**Written task:**
Set down, exactly as they appear, the lines from the line holding "Keep writing the" through the line holding "0.30, 0.5, 0.0)", inclusive; output nothing outside that range.
**** Data for this exercise
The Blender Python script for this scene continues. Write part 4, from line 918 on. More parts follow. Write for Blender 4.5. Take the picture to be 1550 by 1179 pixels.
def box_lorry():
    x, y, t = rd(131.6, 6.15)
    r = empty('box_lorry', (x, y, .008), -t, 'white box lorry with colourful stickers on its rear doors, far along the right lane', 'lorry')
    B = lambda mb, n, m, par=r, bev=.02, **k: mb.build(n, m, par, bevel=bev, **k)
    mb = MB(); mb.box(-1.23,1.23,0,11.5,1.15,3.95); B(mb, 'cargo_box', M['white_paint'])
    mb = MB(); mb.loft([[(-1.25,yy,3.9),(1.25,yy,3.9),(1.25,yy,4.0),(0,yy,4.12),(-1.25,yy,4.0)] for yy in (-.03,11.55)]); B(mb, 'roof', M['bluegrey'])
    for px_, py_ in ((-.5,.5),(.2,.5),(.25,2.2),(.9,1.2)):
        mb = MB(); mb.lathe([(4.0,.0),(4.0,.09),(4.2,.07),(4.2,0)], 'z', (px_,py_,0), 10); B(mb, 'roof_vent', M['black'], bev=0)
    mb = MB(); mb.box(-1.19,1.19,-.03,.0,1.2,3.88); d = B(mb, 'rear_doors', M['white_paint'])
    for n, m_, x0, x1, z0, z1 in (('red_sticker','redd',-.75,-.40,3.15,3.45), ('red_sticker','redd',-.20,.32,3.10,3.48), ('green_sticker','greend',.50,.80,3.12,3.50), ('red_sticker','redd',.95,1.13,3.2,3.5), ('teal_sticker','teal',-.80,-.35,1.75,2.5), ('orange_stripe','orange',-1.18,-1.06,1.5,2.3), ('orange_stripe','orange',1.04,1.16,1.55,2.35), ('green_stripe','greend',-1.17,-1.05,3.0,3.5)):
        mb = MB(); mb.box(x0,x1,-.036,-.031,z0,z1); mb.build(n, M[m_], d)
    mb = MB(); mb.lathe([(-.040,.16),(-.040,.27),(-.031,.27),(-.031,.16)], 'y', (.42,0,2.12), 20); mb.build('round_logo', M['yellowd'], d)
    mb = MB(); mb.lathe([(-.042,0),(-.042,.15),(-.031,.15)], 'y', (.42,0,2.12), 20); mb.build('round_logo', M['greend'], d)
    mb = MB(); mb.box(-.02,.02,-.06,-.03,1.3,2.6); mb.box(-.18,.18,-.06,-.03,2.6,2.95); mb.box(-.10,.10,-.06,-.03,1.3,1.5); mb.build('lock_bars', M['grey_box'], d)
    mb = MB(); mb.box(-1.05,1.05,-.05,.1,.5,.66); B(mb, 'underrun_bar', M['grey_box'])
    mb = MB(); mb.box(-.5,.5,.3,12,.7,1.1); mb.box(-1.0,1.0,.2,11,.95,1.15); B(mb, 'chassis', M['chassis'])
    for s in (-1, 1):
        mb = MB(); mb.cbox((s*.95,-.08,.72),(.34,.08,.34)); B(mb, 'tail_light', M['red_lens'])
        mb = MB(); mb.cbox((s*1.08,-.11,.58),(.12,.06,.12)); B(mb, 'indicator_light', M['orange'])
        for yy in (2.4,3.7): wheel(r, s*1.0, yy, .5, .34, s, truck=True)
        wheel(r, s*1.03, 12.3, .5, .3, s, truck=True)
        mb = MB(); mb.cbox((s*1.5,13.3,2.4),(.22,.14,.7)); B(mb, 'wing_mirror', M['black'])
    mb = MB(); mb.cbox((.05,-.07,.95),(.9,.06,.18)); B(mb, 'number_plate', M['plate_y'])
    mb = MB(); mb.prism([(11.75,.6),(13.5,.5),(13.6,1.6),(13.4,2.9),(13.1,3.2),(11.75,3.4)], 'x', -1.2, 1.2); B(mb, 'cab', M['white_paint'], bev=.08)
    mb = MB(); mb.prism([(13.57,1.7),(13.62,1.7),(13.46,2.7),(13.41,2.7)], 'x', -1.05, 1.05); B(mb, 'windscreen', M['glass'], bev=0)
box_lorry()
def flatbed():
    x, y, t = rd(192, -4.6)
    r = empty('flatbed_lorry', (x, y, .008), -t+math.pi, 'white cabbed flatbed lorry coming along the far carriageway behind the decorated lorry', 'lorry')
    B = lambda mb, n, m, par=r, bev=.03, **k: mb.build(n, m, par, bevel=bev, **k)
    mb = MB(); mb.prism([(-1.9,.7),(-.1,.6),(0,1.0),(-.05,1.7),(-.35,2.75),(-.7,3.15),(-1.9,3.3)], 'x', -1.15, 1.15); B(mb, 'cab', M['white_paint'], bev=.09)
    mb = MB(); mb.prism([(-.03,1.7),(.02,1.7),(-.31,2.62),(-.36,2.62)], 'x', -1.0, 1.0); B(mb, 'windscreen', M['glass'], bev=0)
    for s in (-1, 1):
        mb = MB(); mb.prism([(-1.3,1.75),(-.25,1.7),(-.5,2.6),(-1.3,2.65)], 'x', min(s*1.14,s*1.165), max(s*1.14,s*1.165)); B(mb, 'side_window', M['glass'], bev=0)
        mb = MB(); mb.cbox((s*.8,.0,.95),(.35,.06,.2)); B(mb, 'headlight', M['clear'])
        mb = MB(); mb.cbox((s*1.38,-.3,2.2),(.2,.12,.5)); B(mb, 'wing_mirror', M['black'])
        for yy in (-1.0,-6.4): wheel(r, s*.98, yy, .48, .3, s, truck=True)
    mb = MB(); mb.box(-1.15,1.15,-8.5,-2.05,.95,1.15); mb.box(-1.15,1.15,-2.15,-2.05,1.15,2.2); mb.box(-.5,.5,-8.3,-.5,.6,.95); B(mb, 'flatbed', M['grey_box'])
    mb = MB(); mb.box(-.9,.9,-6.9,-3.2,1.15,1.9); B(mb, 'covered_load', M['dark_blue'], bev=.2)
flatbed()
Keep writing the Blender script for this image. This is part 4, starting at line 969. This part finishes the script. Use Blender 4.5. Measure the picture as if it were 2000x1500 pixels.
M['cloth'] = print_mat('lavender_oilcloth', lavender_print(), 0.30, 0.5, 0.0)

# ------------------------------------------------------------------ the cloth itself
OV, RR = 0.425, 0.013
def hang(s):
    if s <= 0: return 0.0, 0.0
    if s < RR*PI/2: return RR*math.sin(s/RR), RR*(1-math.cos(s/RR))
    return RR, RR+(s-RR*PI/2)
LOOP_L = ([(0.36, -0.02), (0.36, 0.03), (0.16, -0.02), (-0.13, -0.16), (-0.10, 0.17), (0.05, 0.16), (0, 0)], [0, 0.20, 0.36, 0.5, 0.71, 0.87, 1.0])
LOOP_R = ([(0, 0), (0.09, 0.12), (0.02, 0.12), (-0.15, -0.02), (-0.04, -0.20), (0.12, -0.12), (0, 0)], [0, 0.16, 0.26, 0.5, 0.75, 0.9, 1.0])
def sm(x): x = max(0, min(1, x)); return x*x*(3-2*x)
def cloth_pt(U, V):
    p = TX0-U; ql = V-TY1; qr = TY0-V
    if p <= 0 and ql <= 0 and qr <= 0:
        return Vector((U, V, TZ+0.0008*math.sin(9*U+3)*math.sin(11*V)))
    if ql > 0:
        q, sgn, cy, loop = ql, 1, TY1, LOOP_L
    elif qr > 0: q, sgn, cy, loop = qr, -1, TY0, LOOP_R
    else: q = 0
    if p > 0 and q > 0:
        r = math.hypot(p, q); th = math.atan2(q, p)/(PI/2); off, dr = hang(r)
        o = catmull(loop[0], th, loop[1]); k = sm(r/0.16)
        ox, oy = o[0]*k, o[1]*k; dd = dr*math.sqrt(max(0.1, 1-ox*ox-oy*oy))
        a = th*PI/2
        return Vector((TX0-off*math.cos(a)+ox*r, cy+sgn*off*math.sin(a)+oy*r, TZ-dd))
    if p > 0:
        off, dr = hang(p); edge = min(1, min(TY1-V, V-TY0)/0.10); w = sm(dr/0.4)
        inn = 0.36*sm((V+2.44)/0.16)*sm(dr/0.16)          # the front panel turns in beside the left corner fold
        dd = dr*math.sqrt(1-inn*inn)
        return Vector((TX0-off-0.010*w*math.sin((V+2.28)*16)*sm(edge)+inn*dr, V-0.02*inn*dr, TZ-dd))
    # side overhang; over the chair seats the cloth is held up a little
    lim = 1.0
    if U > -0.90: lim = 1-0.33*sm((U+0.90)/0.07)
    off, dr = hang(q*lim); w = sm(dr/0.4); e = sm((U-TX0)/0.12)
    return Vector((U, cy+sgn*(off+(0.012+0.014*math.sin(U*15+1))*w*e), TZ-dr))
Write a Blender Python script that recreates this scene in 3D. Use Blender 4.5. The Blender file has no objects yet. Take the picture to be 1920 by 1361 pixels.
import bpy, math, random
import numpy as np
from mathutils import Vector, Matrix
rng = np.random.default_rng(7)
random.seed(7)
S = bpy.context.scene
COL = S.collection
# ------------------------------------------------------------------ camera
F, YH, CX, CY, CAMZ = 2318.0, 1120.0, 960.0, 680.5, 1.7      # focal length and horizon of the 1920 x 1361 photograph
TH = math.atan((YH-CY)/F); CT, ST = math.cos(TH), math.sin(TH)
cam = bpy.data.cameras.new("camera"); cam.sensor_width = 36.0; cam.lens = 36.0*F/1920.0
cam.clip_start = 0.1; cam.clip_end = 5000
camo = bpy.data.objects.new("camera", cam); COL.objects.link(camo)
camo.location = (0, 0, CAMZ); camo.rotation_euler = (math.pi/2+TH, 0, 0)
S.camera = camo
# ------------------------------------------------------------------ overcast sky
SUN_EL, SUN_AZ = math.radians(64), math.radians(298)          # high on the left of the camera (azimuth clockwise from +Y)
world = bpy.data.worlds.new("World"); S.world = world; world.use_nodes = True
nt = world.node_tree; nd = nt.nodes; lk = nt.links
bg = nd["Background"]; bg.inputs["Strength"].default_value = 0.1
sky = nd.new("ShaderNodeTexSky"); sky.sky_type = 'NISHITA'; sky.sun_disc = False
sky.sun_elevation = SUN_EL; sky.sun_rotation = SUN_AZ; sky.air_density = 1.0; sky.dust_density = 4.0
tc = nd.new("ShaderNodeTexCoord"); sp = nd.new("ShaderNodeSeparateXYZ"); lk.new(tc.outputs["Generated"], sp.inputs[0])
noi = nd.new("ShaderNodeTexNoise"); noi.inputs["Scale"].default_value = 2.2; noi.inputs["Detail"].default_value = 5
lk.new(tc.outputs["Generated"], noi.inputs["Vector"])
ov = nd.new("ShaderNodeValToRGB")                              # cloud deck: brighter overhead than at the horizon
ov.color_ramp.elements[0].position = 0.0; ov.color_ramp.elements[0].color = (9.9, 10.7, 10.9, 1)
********
**Expected answer:**
Keep writing the Blender script for this image. This is part 4, starting at line 969. This part finishes the script. Use Blender 4.5. Measure the picture as if it were 2000x1500 pixels.
M['cloth'] = print_mat('lavender_oilcloth', lavender_print(), 0.30, 0.5, 0.0)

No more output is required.